Data extract:
-- -- --

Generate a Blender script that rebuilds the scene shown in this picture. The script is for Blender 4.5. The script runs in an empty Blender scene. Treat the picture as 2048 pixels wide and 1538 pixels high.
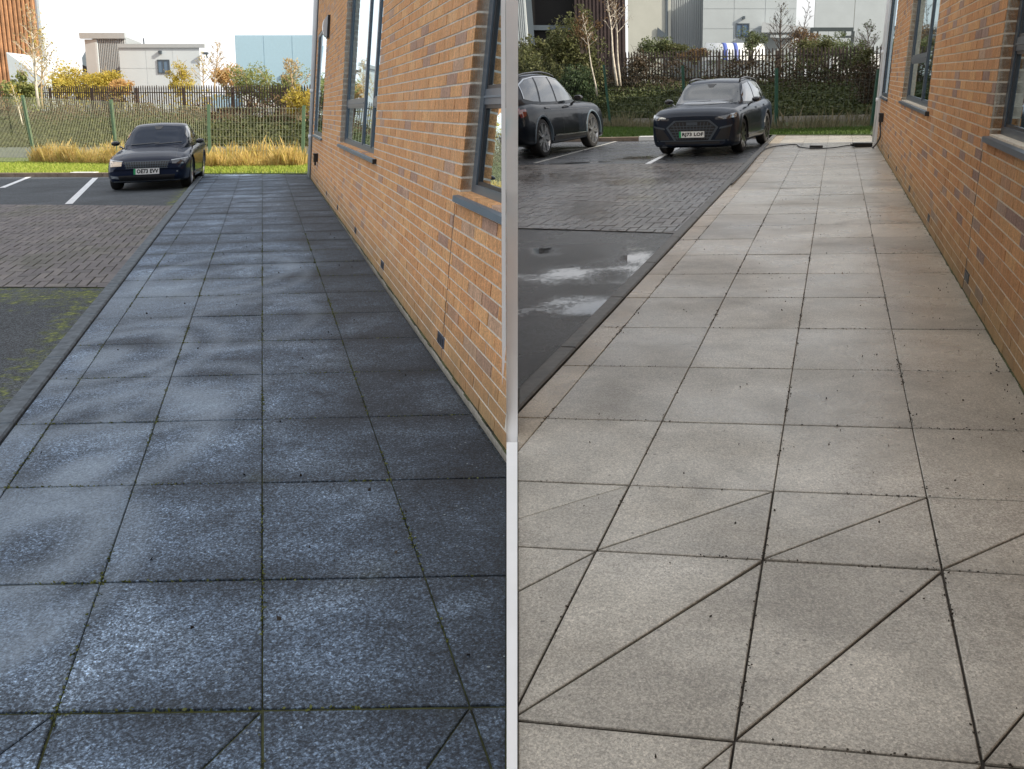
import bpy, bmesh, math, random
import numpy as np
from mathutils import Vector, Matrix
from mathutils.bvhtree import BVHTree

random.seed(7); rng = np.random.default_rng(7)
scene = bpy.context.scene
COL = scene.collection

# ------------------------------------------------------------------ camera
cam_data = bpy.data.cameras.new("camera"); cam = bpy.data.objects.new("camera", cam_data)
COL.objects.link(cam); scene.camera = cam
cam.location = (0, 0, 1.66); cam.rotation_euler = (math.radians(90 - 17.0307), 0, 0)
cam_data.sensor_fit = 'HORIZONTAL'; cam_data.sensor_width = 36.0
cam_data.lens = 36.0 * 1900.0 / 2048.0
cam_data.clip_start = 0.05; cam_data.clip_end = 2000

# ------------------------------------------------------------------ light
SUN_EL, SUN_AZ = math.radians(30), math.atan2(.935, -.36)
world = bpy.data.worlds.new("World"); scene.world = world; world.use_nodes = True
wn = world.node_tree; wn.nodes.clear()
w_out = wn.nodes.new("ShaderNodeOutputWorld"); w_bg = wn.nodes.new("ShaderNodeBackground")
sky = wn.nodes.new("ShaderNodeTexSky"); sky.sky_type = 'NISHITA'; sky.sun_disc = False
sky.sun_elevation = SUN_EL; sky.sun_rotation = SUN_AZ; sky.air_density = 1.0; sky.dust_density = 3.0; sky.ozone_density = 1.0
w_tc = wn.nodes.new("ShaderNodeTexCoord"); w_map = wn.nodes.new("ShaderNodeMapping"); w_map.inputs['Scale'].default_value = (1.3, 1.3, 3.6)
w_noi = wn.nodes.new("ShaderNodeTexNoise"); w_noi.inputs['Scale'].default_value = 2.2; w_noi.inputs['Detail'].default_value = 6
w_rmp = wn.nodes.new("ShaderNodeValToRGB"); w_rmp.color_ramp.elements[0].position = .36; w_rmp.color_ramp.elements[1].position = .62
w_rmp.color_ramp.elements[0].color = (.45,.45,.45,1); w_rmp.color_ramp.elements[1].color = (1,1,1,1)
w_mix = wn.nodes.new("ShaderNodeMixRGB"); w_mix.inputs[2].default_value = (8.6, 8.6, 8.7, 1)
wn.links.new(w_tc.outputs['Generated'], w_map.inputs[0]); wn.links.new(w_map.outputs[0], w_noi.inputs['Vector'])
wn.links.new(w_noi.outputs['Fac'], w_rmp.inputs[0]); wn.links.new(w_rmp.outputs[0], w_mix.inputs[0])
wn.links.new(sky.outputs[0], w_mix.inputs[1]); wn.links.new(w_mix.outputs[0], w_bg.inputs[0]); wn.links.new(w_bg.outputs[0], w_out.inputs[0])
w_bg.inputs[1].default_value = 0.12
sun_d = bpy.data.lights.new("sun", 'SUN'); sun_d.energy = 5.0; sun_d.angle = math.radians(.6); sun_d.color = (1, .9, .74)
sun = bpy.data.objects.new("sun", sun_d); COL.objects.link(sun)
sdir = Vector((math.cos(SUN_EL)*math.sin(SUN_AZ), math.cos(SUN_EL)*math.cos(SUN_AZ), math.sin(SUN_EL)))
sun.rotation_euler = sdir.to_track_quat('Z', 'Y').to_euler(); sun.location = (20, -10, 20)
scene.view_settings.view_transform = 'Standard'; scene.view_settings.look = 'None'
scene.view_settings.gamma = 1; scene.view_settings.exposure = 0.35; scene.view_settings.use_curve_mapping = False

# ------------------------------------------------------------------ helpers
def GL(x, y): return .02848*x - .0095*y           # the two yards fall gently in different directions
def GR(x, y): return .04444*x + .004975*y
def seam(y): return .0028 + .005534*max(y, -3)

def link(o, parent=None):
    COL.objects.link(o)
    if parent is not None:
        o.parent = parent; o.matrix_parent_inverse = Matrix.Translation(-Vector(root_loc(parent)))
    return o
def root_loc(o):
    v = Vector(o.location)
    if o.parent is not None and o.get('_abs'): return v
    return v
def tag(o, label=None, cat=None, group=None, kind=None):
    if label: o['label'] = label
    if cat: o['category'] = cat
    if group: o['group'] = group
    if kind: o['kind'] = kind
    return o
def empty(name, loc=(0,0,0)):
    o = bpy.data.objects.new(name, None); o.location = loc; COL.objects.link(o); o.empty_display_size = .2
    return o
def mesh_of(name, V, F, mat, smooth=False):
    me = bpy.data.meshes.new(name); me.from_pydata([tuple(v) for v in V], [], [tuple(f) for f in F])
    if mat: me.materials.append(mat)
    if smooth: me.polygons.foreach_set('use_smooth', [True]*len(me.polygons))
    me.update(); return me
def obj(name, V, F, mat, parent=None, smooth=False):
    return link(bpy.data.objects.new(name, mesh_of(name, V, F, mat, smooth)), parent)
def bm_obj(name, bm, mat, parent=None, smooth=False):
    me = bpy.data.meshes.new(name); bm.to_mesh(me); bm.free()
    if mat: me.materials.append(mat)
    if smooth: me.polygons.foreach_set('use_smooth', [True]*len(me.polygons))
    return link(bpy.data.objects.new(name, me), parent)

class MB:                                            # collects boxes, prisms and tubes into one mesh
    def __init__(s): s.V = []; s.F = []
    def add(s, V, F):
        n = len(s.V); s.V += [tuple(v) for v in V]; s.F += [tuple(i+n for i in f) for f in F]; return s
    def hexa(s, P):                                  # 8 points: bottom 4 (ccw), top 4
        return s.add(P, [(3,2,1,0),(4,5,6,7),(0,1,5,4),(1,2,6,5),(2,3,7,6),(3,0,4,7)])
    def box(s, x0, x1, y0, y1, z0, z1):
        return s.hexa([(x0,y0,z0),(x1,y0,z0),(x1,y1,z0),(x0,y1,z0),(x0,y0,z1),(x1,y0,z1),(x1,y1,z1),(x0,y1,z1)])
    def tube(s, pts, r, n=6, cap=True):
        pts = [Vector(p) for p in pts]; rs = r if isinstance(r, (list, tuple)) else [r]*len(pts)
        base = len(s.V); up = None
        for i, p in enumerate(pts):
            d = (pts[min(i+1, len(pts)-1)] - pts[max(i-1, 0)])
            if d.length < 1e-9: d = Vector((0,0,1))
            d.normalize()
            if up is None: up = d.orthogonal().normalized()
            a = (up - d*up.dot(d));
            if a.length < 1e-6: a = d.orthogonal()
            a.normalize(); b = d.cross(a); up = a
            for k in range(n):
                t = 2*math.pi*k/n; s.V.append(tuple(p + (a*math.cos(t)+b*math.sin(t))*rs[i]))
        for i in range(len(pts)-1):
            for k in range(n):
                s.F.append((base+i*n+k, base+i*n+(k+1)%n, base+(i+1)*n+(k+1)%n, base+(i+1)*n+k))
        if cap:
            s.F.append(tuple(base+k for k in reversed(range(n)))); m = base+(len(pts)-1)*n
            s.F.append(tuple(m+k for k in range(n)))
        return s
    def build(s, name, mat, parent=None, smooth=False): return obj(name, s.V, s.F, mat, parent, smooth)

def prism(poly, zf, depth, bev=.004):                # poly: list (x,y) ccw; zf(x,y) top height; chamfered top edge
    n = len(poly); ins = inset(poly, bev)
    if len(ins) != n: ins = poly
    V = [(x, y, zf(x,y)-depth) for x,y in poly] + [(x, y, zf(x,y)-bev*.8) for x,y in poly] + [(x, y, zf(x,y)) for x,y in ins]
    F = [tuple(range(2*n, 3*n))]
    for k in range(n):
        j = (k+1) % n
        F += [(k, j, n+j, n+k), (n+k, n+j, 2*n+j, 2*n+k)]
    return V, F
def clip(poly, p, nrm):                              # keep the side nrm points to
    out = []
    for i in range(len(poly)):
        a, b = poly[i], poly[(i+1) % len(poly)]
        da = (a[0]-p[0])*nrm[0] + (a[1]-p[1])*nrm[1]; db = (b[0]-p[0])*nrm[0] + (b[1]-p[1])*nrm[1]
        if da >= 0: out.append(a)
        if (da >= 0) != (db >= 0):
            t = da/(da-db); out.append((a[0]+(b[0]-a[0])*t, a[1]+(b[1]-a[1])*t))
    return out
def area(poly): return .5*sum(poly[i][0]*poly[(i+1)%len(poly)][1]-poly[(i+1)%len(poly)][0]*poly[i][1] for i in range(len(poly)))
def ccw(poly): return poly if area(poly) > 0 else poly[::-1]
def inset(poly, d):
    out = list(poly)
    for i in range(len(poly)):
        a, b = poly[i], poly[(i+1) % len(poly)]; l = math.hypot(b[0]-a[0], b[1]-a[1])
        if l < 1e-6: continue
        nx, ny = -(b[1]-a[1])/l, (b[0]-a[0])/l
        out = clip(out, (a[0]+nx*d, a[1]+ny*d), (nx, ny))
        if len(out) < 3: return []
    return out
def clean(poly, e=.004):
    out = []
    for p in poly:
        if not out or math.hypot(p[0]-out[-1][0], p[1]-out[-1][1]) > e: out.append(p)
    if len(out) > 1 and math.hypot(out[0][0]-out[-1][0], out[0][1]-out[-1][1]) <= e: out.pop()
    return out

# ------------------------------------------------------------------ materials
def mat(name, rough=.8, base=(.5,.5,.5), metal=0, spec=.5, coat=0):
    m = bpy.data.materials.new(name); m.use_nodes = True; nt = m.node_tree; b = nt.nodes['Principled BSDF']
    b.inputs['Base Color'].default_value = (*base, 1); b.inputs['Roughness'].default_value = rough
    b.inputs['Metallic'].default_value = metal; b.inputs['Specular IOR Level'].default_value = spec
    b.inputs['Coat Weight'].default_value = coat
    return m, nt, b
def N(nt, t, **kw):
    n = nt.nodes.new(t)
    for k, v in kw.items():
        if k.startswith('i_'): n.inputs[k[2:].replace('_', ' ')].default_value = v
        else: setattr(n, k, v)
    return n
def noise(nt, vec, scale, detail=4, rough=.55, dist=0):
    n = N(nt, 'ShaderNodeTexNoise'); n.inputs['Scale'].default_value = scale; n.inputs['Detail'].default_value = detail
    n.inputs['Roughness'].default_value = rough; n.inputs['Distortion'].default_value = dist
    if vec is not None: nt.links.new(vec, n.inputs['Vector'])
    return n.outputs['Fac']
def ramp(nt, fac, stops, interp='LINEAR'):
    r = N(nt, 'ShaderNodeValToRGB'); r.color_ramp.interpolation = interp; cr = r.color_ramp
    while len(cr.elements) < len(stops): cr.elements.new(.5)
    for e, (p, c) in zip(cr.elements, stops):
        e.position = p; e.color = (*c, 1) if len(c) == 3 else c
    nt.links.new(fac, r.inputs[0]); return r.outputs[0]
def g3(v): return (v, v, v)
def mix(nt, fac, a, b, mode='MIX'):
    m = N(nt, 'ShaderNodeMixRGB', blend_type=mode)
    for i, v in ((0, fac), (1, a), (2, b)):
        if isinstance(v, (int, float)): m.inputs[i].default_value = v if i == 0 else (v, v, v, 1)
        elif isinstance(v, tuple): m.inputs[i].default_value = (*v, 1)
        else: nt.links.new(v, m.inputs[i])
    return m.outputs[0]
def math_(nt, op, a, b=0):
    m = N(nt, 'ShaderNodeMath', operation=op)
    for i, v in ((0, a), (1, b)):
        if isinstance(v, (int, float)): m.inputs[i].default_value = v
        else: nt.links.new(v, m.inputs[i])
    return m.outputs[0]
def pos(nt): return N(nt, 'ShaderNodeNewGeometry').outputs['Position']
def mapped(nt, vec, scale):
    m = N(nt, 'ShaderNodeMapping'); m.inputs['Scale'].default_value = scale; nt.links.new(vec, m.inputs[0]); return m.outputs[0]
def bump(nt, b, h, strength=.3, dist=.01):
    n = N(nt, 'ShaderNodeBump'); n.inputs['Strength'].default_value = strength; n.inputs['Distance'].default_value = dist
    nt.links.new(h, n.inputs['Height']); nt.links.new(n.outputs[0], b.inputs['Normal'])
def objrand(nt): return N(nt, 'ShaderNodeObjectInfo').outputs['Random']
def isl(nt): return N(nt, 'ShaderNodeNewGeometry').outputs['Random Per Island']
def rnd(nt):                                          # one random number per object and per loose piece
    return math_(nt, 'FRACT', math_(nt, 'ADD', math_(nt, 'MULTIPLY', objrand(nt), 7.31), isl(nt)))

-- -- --

The problem: Gather up every line in the data above that contains the word "scene", copying each one.

Finished exercise:
Generate a Blender script that rebuilds the scene shown in this picture. The script is for Blender 4.5. The script runs in an empty Blender scene. Treat the picture as 2048 pixels wide and 1538 pixels high.
scene = bpy.context.scene
COL = scene.collection
COL.objects.link(cam); scene.camera = cam
world = bpy.data.worlds.new("World"); scene.world = world; world.use_nodes = True
scene.view_settings.view_transform = 'Standard'; scene.view_settings.look = 'None'
scene.view_settings.gamma = 1; scene.view_settings.exposure = 0.35; scene.view_settings.use_curve_mapping = False